The employer rates will mark the second year in a row of lower pension contributions, a reversal from years of rate increases due to more prudent funding policies and investment losses following the Great Recession.

At its December 6 meeting, the SCERS Board of Retirement will be reviewing the actuarial valuation and adopting contribution rates for the next fiscal year that begins July 1, 2024. The agenda materials can be found here. The Board meeting begins at 10 a.m. and will be live-streamed from the quick link at scers.org.

The aggregate employer contribution rate is decreasing by 0.85% of payroll for the 2024-25 fiscal year. The aggregate employer contribution rate fell by 0.6% of payroll for the current 2023-24 fiscal year.

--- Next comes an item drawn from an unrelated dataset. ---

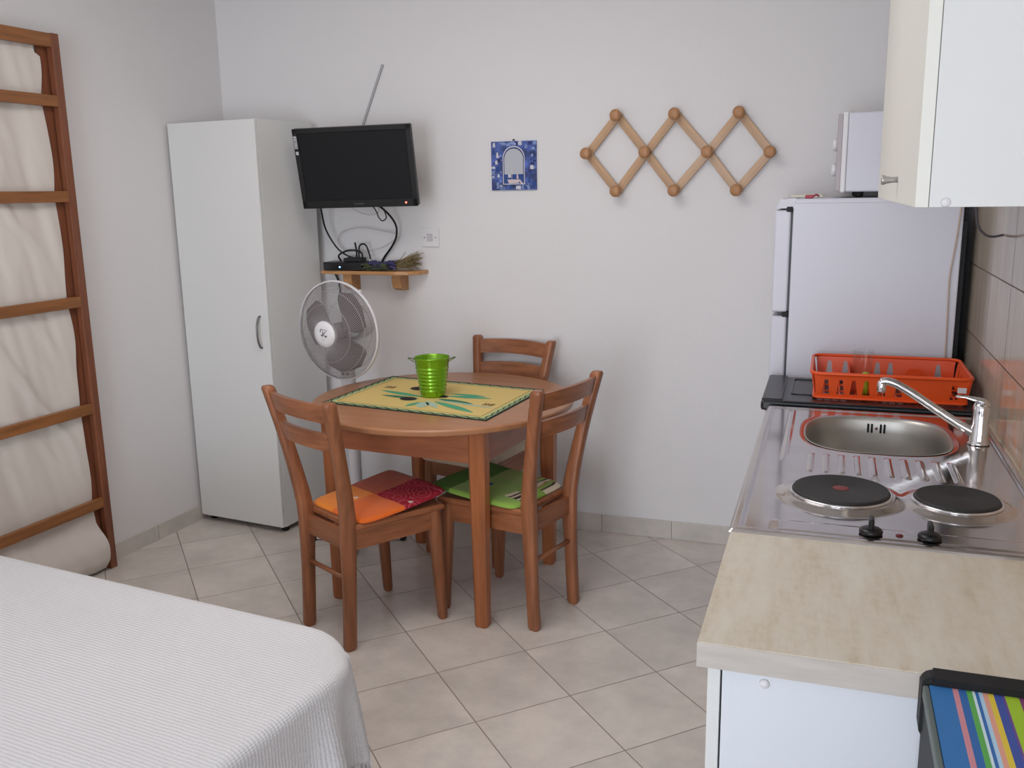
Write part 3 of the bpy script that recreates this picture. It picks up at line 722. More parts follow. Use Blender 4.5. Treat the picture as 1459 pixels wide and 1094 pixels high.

The aggregate employee contribution rate is also decreasing by about 0.3% of pay for 2024-25. The specific rates vary by employer and retirement tier.

The drop in employer rate is largely due to an extraordinary 27.7% net investment return in 2020-21, which provided a funding cushion for future years. Employer rates may continue to drop slightly for each of the next several years if SCERS meets its investment target. 

Overall, the long-term funding outlook for SCERS remains strong despite the pension fund falling just short of the investment target of 6.75% this past fiscal year, finishing with a 6.1% investment return. SCERS ended the 2022-23 fiscal year with a funded status of 86.1%, a decrease from last year’s 87.1%. 

The funded status is the ratio of pension assets to liabilities. It represents a “temperature check” on how the pension fund is performing at a point in time and guides SCERS’ actuaries on how to adjust contribution rates to ensure the funding is sufficient over the long term to support the benefit obligations due to more than 30,000 employees, retirees, and beneficiaries. SCERS targets a 100% funded status over a 20-year period, and remains on track to achieve that goal.